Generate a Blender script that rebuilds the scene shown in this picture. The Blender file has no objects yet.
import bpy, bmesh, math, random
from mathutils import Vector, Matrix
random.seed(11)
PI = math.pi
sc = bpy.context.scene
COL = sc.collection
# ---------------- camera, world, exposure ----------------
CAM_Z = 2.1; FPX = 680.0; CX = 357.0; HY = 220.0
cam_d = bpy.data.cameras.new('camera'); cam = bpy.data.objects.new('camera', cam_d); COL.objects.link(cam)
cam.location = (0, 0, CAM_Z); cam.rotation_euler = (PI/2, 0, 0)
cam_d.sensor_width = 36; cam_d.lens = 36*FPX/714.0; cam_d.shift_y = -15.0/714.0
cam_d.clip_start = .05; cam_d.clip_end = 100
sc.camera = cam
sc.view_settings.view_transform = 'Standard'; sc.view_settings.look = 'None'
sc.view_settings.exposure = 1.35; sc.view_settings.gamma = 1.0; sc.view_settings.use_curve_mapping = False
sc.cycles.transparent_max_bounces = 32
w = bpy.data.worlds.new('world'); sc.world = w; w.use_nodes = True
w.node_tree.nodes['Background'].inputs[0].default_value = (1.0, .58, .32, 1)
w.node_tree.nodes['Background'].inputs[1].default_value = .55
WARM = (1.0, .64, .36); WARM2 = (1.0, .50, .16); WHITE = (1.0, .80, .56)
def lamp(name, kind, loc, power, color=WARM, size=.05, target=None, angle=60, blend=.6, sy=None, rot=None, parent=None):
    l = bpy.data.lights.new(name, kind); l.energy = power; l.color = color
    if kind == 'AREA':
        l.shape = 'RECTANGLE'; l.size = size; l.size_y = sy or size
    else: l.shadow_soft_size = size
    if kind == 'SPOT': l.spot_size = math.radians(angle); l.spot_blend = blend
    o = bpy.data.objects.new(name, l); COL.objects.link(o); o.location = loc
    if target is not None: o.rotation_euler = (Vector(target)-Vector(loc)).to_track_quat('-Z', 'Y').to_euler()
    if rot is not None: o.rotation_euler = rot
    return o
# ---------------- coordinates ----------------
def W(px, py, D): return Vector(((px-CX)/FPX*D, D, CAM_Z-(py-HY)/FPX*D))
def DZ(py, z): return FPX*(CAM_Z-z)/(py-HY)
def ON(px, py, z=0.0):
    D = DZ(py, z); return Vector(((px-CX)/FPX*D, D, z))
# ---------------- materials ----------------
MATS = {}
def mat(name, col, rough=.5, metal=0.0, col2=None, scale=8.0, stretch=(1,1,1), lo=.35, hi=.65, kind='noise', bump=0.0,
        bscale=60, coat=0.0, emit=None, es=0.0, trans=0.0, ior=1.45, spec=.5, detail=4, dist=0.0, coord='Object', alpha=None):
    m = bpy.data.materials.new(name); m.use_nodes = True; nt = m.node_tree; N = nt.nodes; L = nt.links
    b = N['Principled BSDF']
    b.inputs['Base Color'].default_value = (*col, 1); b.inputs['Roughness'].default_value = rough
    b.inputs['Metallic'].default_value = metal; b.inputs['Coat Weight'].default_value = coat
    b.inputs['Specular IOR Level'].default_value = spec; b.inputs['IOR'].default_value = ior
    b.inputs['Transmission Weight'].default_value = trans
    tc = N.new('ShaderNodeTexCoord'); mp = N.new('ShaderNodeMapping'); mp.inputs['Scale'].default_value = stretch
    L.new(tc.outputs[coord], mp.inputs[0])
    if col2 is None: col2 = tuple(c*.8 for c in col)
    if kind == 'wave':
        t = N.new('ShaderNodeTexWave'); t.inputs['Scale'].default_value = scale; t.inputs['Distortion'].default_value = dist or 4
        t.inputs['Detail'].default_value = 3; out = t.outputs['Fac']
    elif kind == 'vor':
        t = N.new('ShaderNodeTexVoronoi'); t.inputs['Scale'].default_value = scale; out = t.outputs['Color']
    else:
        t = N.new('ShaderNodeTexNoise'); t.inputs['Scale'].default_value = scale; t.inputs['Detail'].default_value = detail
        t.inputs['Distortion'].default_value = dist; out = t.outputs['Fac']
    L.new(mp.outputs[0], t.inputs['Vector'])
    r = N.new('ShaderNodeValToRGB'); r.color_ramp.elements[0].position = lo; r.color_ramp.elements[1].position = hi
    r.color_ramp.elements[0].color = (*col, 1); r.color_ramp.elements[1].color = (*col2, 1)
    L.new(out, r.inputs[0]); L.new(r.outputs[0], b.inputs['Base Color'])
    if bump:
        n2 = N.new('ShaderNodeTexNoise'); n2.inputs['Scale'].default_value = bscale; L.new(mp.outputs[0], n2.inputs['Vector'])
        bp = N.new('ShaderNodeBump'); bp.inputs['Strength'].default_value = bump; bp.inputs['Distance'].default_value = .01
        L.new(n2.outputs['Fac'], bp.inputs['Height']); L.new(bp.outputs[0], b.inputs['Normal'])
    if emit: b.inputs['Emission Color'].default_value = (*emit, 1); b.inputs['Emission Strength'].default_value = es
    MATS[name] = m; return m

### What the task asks
Take the listing above and set it down exactly.

### Solution
Generate a Blender script that rebuilds the scene shown in this picture. The Blender file has no objects yet.
import bpy, bmesh, math, random
from mathutils import Vector, Matrix
random.seed(11)
PI = math.pi
sc = bpy.context.scene
COL = sc.collection
# ---------------- camera, world, exposure ----------------
CAM_Z = 2.1; FPX = 680.0; CX = 357.0; HY = 220.0
cam_d = bpy.data.cameras.new('camera'); cam = bpy.data.objects.new('camera', cam_d); COL.objects.link(cam)
cam.location = (0, 0, CAM_Z); cam.rotation_euler = (PI/2, 0, 0)
cam_d.sensor_width = 36; cam_d.lens = 36*FPX/714.0; cam_d.shift_y = -15.0/714.0
cam_d.clip_start = .05; cam_d.clip_end = 100
sc.camera = cam
sc.view_settings.view_transform = 'Standard'; sc.view_settings.look = 'None'
sc.view_settings.exposure = 1.35; sc.view_settings.gamma = 1.0; sc.view_settings.use_curve_mapping = False
sc.cycles.transparent_max_bounces = 32
w = bpy.data.worlds.new('world'); sc.world = w; w.use_nodes = True
w.node_tree.nodes['Background'].inputs[0].default_value = (1.0, .58, .32, 1)
w.node_tree.nodes['Background'].inputs[1].default_value = .55
WARM = (1.0, .64, .36); WARM2 = (1.0, .50, .16); WHITE = (1.0, .80, .56)
def lamp(name, kind, loc, power, color=WARM, size=.05, target=None, angle=60, blend=.6, sy=None, rot=None, parent=None):
    l = bpy.data.lights.new(name, kind); l.energy = power; l.color = color
    if kind == 'AREA':
        l.shape = 'RECTANGLE'; l.size = size; l.size_y = sy or size
    else: l.shadow_soft_size = size
    if kind == 'SPOT': l.spot_size = math.radians(angle); l.spot_blend = blend
    o = bpy.data.objects.new(name, l); COL.objects.link(o); o.location = loc
    if target is not None: o.rotation_euler = (Vector(target)-Vector(loc)).to_track_quat('-Z', 'Y').to_euler()
    if rot is not None: o.rotation_euler = rot
    return o
# ---------------- coordinates ----------------
def W(px, py, D): return Vector(((px-CX)/FPX*D, D, CAM_Z-(py-HY)/FPX*D))
def DZ(py, z): return FPX*(CAM_Z-z)/(py-HY)
def ON(px, py, z=0.0):
    D = DZ(py, z); return Vector(((px-CX)/FPX*D, D, z))
# ---------------- materials ----------------
MATS = {}
def mat(name, col, rough=.5, metal=0.0, col2=None, scale=8.0, stretch=(1,1,1), lo=.35, hi=.65, kind='noise', bump=0.0,
        bscale=60, coat=0.0, emit=None, es=0.0, trans=0.0, ior=1.45, spec=.5, detail=4, dist=0.0, coord='Object', alpha=None):
    m = bpy.data.materials.new(name); m.use_nodes = True; nt = m.node_tree; N = nt.nodes; L = nt.links
    b = N['Principled BSDF']
    b.inputs['Base Color'].default_value = (*col, 1); b.inputs['Roughness'].default_value = rough
    b.inputs['Metallic'].default_value = metal; b.inputs['Coat Weight'].default_value = coat
    b.inputs['Specular IOR Level'].default_value = spec; b.inputs['IOR'].default_value = ior
    b.inputs['Transmission Weight'].default_value = trans
    tc = N.new('ShaderNodeTexCoord'); mp = N.new('ShaderNodeMapping'); mp.inputs['Scale'].default_value = stretch
    L.new(tc.outputs[coord], mp.inputs[0])
    if col2 is None: col2 = tuple(c*.8 for c in col)
    if kind == 'wave':
        t = N.new('ShaderNodeTexWave'); t.inputs['Scale'].default_value = scale; t.inputs['Distortion'].default_value = dist or 4
        t.inputs['Detail'].default_value = 3; out = t.outputs['Fac']
    elif kind == 'vor':
        t = N.new('ShaderNodeTexVoronoi'); t.inputs['Scale'].default_value = scale; out = t.outputs['Color']
    else:
        t = N.new('ShaderNodeTexNoise'); t.inputs['Scale'].default_value = scale; t.inputs['Detail'].default_value = detail
        t.inputs['Distortion'].default_value = dist; out = t.outputs['Fac']
    L.new(mp.outputs[0], t.inputs['Vector'])
    r = N.new('ShaderNodeValToRGB'); r.color_ramp.elements[0].position = lo; r.color_ramp.elements[1].position = hi
    r.color_ramp.elements[0].color = (*col, 1); r.color_ramp.elements[1].color = (*col2, 1)
    L.new(out, r.inputs[0]); L.new(r.outputs[0], b.inputs['Base Color'])
    if bump:
        n2 = N.new('ShaderNodeTexNoise'); n2.inputs['Scale'].default_value = bscale; L.new(mp.outputs[0], n2.inputs['Vector'])
        bp = N.new('ShaderNodeBump'); bp.inputs['Strength'].default_value = bump; bp.inputs['Distance'].default_value = .01
        L.new(n2.outputs['Fac'], bp.inputs['Height']); L.new(bp.outputs[0], b.inputs['Normal'])
    if emit: b.inputs['Emission Color'].default_value = (*emit, 1); b.inputs['Emission Strength'].default_value = es
    MATS[name] = m; return m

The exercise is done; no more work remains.